In this blog, we would take a look at some Yen crosses to gather the bigger picture and also get an idea of whether they are ready for a bounce or there would be more downside before the bounce occurs. We would also look at long-term Elliott Wave sequences two Yen crosses to explain what is expected after the bounce.
NZDJPY Bearish Sequence from 2014 peak
NZDJPY chart below shows pair is showing 5 swings down from 12.2014 peak which is an incomplete bearish sequence and leaves no doubt about that downside is not over yet. However, we do need to be aware of the fact that pair has reached 1.00 – 1.236 Fibonacci extension area down from 7.2017 peak which means selling at current levels is risky as a bigger bounce should soon take place from the first blue box area on the chart. Next bounce is expected to correct the cycle from 7.2017 peak and then pair should turn lower again toward 58.67 – 52.69 area. Near-term another low can still be seen because even where there is enough number of swings and extension in place to call cycle from 7.2017 peak completed, there is no confirmation yet that the bounce has started. At this stage, our preferred strategy is to wait for a larger bounce in 6th swing to develop before looking for selling opportunities.
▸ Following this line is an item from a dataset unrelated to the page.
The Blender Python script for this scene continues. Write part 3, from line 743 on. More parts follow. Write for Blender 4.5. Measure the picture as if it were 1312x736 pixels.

SEKJPY Bearish Elliott Wave Sequence
SEKJPY chart below shows pair is showing 5 swings down from 1.2014 peak which is an incomplete bearish sequence and leaves no doubt about that downside is not over yet. However, we do need to be aware of the fact that pair has reached 1.00 – 1.618 Fibonacci extension area down from 9.2017 peak which means selling at current levels is risky as a bigger bounce should soon take place from the first blue box area on the chart. Next bounce is expected to correct the cycle from 9.2017 peak and then pair should turn lower again toward 9.009- 7.799 area. Near-term another low can still be seen because even where there is enough number of swings and extension in place to call cycle from 7.2017 peak completed, there is no confirmation yet that the bounce has started. At this stage, our preferred strategy is to wait for a larger bounce in 6th swing to develop before looking for selling opportunities.
Now, the question is are we ready for a bounce? There are enough number of swings in place in NZDJPY and SEKJPY to call the cycles completed from 2017 peaks but nothing has confirmed yet that cycle has ended so we would take clues from the short-term incomplete sequence in $CHFJPY that we have shown on the chart below.
CHFJPY Blue Box can provide the timing for bounce in Yen Crosses
CHFJPY chart below shows that pair is showing 7 swings down from 3.2019 peak but the sequence from 7.2019 peak is still incomplete as we only got 5 swings down from there yet. This means as bounces fail below 9.13.2019 peak, pair should see more downside towards 10.621 – 104.62 area and then start a larger 3 waves bounce at minimum. Based on incomplete sequence from 7.2019 peak in CHFJPY, another low in other Yen crosses could also be seen or they could remain sideways and wait for CHFJPY to reach the blue box before starting the larger bounce. So the blue box in CHFJPY could provide the timing for the bounce to start in the Yen crosses.